Wang Gongxin
Arrow Factory
Tucked away near the Confucius Temple, in one of Beijing’s most quickly gentrifying neighborhoods, lies the antidote to the ostentatious exhibitions that have slowly become the norm in the city’s urban fringes. This latest work from Beijing native Wang Gongxin, It’s Not About the Neighbors, 2009, is such an unexpected encounter with art that you might just pass it by.
Hosting Wang’s work is the Arrow Factory, a storefront nonprofit art space founded last spring by an international group of artists and curators. Next door, a small family bakery does a brisk sale of flatbreads, stuffed cakes, and fresh pasta through a sliding window above an aluminum-framed display case. On the bakery windows, they advertise modestly with the characters for “flatbread” and “noodles”; there is no company name, no business hours. The title of Wang’s work is, in fact, ironic. It is about the neighbors. Wang’s work at the Arrow Factory is precisely a 1:1 scale reproduction of the adjacent bakery. The two identical spaces stand next to each other––one the genuine business, the other its superfluous imitation.
With the odd exception of opaque windows, the doppelgänger blends smoothly into its daylight environment, an inconspicuous sculptural work of mimicry. At dusk, the windows come alive with a looping, two-minute backlit projection of the actual bakers next door at work, filmed just weeks before. What is the effect of this artwork on its immediate environment? Neighborhood regulars buying dinner carefully ignore the eerie ghosting, but might ask what it is or how it got there. Art types photograph the evidence of their pilgrimage, and for a few twilight hours, reality exists alongside its projected image. Then the bakers retire, and the ethereal image lingers until morning. In this early-to-bed neighborhood, the dim vision of their toil reflected in video would seem a supernatural sign of life for any anomalous night strollers.
Historically, art appreciation in China has been reserved for an elite literati class, and excluding a period of centralized control over the production and display of art during the Mao years, this tradition of a privileged class claiming exclusive rights to interpret or enjoy artworks has more or less been adopted into the present-day understanding of contemporary art. For a population that seldom makes contact with art, in a place far removed from Beijing’s art zones, Wang breaches the sanctity of art with an accessible language of representation; he confronts his captive audience with definitions of art––if this isn’t art, then what is it?

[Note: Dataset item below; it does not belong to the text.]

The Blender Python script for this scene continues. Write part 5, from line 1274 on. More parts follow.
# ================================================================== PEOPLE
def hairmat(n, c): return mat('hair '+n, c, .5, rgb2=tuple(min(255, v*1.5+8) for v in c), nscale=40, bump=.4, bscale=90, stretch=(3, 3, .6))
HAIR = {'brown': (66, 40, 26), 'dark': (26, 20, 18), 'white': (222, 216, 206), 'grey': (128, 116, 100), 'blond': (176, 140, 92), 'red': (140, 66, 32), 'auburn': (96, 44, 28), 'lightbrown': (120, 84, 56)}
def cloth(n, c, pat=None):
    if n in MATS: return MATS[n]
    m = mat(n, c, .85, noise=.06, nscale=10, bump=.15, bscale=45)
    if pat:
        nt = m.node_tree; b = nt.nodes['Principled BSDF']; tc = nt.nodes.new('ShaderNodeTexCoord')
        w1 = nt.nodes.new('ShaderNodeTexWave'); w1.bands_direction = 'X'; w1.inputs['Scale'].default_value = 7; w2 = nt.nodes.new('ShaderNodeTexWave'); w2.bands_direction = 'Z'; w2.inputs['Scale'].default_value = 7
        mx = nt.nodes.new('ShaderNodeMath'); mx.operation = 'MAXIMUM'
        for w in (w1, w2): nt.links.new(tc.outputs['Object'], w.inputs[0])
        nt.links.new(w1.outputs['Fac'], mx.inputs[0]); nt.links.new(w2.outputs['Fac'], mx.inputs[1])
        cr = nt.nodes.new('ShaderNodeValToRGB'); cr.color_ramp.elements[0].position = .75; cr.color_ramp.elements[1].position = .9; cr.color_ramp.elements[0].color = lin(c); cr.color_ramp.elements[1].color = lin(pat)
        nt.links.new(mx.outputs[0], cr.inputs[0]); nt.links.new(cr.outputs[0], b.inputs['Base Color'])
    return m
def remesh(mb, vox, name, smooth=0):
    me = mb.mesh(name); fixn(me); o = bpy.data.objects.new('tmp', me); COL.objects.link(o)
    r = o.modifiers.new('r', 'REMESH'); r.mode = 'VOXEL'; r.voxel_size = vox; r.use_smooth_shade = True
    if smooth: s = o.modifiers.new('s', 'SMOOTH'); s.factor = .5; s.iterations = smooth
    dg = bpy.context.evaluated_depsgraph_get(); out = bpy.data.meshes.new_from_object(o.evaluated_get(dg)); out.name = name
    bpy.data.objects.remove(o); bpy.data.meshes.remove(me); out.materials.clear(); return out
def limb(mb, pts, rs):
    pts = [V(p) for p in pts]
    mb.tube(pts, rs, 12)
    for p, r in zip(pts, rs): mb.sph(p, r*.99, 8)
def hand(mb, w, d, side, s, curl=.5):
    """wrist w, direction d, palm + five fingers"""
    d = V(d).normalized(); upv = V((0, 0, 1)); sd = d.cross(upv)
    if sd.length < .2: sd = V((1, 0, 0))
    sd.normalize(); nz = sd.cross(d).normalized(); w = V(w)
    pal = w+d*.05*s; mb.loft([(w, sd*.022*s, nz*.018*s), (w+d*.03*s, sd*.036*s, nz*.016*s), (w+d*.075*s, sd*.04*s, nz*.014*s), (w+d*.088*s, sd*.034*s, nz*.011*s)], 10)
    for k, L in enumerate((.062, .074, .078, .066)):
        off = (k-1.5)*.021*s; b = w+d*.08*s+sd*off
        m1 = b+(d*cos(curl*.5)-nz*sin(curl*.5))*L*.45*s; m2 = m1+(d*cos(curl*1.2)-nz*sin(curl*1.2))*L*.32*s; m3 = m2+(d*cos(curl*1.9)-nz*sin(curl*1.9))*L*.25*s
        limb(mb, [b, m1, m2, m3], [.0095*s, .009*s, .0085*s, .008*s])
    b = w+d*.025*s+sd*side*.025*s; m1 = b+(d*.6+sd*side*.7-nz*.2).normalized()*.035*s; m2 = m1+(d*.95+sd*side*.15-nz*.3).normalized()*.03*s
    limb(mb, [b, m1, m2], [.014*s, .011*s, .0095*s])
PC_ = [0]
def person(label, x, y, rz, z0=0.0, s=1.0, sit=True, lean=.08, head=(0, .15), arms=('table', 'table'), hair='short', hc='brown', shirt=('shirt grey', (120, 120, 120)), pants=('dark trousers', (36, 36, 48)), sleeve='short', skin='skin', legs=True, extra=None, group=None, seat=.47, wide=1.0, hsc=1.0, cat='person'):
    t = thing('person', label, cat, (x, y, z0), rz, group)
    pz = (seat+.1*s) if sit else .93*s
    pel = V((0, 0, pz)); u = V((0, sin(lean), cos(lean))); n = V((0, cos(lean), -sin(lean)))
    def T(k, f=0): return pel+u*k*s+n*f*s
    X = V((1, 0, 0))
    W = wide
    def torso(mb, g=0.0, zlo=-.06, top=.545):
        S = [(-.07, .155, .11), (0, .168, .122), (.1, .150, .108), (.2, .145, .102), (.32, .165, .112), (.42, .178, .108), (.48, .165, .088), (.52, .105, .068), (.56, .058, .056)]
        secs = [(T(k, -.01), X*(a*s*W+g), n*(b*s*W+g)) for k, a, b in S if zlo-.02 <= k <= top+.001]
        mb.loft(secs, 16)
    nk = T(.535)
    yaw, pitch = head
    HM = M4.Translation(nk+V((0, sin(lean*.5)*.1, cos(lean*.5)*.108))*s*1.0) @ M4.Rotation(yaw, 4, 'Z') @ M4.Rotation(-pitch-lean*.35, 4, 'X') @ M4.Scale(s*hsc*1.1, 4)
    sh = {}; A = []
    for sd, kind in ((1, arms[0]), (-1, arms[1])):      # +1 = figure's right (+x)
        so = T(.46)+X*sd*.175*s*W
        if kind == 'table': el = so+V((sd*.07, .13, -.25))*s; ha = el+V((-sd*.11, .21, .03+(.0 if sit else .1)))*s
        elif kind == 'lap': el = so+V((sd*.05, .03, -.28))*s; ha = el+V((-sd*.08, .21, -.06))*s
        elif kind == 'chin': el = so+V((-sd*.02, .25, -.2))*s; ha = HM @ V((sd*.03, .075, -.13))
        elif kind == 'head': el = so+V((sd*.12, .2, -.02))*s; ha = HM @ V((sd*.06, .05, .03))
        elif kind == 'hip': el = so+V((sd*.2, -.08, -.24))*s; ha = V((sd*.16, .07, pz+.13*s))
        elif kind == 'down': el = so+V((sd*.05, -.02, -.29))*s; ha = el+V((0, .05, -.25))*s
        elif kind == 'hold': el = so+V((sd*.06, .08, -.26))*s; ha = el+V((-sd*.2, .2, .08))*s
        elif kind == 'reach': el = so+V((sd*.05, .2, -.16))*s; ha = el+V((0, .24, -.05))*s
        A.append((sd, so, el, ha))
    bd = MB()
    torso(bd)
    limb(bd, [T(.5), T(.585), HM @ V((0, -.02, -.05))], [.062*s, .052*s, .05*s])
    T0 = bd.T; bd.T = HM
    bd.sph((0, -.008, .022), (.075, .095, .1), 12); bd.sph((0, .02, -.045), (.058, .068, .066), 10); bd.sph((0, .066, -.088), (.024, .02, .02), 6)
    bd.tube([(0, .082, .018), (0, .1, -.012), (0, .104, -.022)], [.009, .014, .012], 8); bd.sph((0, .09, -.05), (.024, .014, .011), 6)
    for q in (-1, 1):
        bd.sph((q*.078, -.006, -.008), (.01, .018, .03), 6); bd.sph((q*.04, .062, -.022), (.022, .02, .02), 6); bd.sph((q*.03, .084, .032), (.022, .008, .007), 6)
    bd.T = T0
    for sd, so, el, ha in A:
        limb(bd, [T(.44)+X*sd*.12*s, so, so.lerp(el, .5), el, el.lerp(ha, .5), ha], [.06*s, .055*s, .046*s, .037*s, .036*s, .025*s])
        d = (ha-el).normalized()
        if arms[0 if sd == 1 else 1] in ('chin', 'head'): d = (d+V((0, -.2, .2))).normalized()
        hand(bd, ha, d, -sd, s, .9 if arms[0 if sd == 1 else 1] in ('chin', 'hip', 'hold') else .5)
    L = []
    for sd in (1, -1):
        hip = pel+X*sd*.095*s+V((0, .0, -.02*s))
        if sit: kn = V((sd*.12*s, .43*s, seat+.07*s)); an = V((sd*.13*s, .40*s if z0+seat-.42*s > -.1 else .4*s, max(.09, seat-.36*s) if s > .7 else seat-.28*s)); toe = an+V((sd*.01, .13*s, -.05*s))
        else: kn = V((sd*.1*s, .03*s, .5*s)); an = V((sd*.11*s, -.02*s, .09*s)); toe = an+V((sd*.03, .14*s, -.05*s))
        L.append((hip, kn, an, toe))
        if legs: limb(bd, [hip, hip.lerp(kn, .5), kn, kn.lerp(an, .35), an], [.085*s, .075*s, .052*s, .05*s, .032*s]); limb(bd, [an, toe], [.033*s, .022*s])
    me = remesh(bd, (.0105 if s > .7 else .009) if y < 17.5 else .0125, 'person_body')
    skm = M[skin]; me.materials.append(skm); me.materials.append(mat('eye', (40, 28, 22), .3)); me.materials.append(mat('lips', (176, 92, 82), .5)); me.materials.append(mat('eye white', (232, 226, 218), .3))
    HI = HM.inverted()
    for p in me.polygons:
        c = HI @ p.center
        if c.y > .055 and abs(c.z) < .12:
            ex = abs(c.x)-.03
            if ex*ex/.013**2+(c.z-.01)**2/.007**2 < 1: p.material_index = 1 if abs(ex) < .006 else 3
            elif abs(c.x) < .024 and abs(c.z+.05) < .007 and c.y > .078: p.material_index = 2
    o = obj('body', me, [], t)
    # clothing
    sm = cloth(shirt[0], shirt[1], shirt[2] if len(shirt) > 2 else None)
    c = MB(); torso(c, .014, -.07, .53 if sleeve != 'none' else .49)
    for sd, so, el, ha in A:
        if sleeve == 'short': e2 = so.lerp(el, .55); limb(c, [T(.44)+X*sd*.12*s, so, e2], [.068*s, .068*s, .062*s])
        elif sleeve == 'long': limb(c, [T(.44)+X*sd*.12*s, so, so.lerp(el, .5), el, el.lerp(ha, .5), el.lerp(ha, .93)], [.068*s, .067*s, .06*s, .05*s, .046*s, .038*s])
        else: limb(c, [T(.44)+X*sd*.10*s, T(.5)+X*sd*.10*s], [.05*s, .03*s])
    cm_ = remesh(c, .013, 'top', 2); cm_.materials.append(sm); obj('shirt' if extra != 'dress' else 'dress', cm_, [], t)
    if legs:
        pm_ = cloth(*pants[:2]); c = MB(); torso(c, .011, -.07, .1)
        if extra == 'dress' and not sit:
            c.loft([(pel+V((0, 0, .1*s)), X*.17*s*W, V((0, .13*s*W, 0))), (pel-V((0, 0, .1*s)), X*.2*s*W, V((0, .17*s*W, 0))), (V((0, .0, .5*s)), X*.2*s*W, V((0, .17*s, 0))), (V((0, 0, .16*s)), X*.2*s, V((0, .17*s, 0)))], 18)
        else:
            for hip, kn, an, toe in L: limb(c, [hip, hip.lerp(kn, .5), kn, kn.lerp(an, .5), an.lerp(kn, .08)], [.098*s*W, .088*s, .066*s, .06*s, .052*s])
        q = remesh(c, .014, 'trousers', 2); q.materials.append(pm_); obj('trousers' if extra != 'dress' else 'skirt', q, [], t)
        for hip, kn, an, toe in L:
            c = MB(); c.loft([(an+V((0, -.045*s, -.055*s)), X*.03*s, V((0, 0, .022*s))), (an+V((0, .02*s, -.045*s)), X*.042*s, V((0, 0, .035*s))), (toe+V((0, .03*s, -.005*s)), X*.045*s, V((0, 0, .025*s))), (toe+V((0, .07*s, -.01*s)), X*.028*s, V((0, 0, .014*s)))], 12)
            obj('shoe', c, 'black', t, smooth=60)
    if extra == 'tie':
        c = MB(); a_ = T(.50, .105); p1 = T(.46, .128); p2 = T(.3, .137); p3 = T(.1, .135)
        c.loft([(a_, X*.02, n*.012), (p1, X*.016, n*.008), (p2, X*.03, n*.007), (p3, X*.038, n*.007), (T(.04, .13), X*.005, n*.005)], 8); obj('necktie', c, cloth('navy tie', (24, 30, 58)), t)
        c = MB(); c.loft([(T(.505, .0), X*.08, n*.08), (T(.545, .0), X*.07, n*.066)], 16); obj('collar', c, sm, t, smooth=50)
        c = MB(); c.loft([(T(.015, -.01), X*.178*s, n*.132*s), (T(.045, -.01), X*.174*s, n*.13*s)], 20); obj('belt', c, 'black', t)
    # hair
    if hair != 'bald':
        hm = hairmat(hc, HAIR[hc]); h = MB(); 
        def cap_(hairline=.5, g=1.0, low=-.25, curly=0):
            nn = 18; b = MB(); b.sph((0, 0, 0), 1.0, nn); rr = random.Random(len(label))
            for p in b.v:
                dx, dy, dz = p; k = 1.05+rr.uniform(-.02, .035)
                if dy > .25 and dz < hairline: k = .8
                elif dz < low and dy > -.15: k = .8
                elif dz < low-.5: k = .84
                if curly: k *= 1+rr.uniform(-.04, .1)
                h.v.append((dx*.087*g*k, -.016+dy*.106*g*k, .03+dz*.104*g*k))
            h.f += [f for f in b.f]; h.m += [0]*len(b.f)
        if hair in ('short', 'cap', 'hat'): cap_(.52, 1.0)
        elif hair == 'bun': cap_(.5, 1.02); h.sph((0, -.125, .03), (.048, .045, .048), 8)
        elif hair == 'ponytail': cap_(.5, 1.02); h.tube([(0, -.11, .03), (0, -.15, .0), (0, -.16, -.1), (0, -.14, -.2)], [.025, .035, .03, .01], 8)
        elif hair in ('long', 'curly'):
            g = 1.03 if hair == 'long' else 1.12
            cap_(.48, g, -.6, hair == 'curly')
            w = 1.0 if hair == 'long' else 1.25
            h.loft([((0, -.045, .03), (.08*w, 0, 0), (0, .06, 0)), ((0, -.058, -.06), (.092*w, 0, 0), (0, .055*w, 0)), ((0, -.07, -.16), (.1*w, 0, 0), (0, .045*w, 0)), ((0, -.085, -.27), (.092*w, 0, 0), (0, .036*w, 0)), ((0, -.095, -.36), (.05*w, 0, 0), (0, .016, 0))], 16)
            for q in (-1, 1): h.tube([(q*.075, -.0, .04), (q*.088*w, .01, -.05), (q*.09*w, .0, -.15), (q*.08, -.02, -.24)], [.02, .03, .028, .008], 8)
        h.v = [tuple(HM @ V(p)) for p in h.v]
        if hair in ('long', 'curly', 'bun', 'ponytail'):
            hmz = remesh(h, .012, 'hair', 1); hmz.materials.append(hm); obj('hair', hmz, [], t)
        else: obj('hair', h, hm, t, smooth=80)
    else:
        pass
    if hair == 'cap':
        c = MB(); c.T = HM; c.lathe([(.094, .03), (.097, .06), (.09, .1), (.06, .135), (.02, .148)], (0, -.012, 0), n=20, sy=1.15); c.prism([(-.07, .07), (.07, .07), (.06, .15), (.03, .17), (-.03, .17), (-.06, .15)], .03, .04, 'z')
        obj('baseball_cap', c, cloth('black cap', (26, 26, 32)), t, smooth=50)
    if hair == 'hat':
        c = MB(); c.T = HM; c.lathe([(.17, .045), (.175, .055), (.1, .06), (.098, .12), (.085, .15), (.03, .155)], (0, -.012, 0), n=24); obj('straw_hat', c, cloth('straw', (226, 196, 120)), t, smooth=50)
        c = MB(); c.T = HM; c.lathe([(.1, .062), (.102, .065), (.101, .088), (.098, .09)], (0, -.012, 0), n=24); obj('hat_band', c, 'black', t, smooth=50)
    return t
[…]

Neighbors also refers to the disappearance of small communities and inspires nostalgia for traditional family businesses like this one. No stranger to site-specific exhibition contexts, Wang has been seeking out subjects rooted in mainstream culture since returning to China from the United States in 1994 following a seven-year stay. Food and its culture, of central importance in China, have also been a frequent focus of his recent works. Here, in a successful exploitation of such unique and unexpected contexts for art, Wang’s work shows that small spaces can be of consequence, and that contemporary art can speak to those communities and neighbors who feel most distant from it.